Por Leont Etiel
Gostava
de dizer agora, já que sei que do futuro não há como mandar notícias. Não só
porque o ‘futuro dura muito tempo’, mas porque não haverá hipótese de
comunicação. Encontrar-se-á no plano do ‘já não está’, e não ‘do é’. Não haverá
possibilidade sequer de lembrar do peso contínuo que habitou a vida ou talvez
de uma suprema graça última, a título de despedida, que animou alguma alegria
revelada.
Dói-me
ouvir-te lamentar e sofrer com as dores que as fraquezas da estrutura óssea do
teu corpo passaram a provocar nele. Dizes que é assim mesmo, que é quando o
tempo já começa a apertar. Desejava imenso que não o fosse. Falas com a mesma
serenidade que tinhas na mocidade, naqueles piniques na altura das férias da
Primavera.
Acredito
que lembro praticamente todos os detalhes sobre eles. Quase sempre me levavas à
pequena vila, logo ao princípio da manhã, para ‘olhar o trem passar’. Do apito
de quando ele se aproximava ficou-me na memória o barulho das carruagens sobre
os trilhos, junto com a singela movimentação das pessoas na estação arrumando
as bagagens para tomarem o seu destino. Após o apito anunciando a partida, nosso
destino era outro. O das pequenas fabriquetas de bolos e doces, onde nos abastecíamos
para o piquenique no encontro com a natureza. Não sem antes passarmos na
padaria e ouvirmos uma graça do simpático português, à base do refresco do seu
estabelecimento, que era o suco daquela altura.
Já
faz tanto tempo, mas é tudo tão vivo. Entretanto, agora estás aqui a dizer-me
que esse tempo te aperta, e desatas a me fazer recomendações, no pressuposto da
finitude, do ‘já não ser’. Do que devo ter cuidado, do que devo cuidar. Não me ponhas a pensar em coisas da
transcendência. Ossos terás para agora, como dantes, te manteres na estrada.

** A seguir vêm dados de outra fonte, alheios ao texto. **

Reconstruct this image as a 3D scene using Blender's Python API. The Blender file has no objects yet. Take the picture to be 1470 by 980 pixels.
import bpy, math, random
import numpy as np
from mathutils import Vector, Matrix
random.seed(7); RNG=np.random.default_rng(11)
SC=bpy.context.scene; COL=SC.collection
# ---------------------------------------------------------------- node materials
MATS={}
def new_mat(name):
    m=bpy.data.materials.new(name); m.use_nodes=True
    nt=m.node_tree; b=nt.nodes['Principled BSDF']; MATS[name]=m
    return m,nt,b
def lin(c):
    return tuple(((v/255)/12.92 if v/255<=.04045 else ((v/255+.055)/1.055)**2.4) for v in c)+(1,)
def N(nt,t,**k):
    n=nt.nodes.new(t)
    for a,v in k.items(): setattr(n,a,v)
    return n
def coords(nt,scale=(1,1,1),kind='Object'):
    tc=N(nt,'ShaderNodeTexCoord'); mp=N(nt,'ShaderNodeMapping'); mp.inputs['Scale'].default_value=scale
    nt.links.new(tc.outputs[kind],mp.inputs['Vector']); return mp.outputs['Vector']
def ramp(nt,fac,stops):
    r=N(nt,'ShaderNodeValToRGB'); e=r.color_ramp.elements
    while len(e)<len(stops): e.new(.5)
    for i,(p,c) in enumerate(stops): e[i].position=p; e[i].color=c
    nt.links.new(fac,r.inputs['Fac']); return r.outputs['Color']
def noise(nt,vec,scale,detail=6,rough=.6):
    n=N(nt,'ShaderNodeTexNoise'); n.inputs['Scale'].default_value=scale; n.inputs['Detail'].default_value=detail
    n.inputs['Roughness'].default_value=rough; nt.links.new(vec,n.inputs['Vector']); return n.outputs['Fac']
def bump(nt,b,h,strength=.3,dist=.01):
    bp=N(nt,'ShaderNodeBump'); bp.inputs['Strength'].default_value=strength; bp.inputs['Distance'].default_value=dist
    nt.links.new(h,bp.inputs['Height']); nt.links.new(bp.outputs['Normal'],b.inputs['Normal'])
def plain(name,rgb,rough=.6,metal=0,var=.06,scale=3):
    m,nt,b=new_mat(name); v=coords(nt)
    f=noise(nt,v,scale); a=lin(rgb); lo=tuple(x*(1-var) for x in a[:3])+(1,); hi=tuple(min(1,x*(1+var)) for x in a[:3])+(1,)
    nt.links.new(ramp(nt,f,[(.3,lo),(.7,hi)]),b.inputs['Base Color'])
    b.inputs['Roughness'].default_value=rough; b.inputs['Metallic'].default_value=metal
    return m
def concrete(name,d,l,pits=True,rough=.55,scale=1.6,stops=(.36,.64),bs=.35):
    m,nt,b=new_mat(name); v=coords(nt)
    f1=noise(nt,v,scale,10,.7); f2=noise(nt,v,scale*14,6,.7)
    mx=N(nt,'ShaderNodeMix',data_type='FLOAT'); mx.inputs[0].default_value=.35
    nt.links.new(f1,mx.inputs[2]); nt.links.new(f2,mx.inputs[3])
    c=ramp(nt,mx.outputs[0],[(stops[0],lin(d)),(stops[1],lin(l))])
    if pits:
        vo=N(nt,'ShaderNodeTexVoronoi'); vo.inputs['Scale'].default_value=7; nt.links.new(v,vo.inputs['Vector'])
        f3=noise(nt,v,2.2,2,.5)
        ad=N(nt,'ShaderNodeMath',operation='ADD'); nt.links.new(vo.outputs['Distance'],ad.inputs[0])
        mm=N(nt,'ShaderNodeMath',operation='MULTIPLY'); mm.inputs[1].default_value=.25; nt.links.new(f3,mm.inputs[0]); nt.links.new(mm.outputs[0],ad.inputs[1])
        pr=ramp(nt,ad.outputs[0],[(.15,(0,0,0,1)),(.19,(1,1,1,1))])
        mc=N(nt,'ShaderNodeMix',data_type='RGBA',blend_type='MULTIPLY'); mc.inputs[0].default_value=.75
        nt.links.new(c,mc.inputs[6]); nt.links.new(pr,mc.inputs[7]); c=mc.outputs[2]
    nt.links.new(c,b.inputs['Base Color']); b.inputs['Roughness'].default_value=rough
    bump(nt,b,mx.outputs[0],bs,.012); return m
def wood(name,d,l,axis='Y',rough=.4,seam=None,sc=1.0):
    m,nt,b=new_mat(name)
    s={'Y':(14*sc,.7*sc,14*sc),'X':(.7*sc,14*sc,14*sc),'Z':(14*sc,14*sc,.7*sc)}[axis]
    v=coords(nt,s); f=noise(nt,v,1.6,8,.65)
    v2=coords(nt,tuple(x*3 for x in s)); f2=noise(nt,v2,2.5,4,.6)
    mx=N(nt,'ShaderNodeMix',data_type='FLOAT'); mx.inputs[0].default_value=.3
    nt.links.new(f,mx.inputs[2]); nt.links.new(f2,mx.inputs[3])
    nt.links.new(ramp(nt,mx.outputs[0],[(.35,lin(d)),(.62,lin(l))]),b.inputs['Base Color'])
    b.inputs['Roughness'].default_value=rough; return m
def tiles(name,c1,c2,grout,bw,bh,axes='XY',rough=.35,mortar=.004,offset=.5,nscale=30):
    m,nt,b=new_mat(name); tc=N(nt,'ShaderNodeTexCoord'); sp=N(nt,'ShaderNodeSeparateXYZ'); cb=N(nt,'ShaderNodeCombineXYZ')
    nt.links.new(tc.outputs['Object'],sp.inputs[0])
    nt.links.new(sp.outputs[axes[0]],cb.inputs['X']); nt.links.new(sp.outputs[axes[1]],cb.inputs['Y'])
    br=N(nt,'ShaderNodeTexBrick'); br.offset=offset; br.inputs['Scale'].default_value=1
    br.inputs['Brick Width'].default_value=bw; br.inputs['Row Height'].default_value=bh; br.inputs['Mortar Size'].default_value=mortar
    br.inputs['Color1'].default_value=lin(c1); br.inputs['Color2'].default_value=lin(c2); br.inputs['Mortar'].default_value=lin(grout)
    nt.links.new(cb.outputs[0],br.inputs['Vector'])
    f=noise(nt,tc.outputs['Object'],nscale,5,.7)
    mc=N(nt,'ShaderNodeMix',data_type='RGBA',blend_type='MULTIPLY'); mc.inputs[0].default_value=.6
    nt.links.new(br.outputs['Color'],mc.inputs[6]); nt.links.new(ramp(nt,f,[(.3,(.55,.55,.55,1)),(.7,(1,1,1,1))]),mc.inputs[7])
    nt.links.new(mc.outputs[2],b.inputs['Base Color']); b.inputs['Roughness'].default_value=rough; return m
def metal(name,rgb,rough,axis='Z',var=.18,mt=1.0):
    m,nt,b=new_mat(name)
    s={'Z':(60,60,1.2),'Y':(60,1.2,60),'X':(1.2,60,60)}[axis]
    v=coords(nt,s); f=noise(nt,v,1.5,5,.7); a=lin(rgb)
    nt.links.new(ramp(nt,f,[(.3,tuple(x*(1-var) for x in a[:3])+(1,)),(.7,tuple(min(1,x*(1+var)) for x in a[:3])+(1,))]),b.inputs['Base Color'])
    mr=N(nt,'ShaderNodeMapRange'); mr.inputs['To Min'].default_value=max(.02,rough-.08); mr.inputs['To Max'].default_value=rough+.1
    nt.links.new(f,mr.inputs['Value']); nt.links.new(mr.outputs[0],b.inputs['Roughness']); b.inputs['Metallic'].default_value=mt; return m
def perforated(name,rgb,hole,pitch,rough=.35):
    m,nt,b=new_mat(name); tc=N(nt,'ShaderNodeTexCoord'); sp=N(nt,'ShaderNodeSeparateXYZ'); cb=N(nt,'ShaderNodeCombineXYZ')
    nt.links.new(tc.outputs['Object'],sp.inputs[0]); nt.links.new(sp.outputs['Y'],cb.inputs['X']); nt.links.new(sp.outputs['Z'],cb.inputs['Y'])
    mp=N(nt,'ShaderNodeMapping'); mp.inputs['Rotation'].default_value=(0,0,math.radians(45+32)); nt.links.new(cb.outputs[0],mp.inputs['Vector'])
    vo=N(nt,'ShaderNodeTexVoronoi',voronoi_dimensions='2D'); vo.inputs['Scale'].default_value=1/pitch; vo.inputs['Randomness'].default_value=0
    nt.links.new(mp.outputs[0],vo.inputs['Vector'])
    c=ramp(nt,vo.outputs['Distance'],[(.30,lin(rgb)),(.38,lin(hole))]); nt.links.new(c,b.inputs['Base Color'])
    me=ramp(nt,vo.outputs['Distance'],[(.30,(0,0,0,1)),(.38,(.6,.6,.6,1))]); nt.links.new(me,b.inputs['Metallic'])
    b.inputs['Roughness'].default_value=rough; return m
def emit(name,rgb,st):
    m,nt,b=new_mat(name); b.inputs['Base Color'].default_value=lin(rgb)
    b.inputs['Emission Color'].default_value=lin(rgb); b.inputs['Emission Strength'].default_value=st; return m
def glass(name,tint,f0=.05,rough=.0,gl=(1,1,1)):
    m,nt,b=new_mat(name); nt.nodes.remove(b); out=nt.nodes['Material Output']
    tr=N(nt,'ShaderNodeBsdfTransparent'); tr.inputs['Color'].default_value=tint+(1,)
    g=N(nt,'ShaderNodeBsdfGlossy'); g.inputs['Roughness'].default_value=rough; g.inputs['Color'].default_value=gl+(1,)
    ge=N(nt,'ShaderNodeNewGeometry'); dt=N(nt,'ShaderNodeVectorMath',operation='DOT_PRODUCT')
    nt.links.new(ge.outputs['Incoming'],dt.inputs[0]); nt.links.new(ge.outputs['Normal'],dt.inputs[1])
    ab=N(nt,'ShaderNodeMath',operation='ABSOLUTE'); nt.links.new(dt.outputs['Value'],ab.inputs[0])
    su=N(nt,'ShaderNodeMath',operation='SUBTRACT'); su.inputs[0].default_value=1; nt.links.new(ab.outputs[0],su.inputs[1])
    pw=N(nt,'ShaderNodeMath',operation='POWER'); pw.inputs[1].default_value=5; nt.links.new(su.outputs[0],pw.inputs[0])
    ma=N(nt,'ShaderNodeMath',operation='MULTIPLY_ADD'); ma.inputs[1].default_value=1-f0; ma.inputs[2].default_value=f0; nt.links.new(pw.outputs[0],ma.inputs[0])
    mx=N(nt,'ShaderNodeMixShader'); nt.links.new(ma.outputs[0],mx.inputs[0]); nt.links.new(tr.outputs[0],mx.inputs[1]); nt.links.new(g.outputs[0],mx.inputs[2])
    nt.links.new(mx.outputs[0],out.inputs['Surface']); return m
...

Eles, os ossos, estão apenas, coitaditos, um bocadinho cansados, pois já há
muito que tu caminhas, e com uma fibra que não é para qualquer um.
Lembra-te
tu agora do que tantas vezes me disseste quando olhávamos as estrelas, nos dias
de Verão que prosseguiam noite adentro. Que, ‘no meio da paz noturna, podemos
encontrar chaves para abrir portas que as chaves usuais não abrem’.
Estas são
as palavras que não te quero dizer escrevendo da deserta estação do futuro.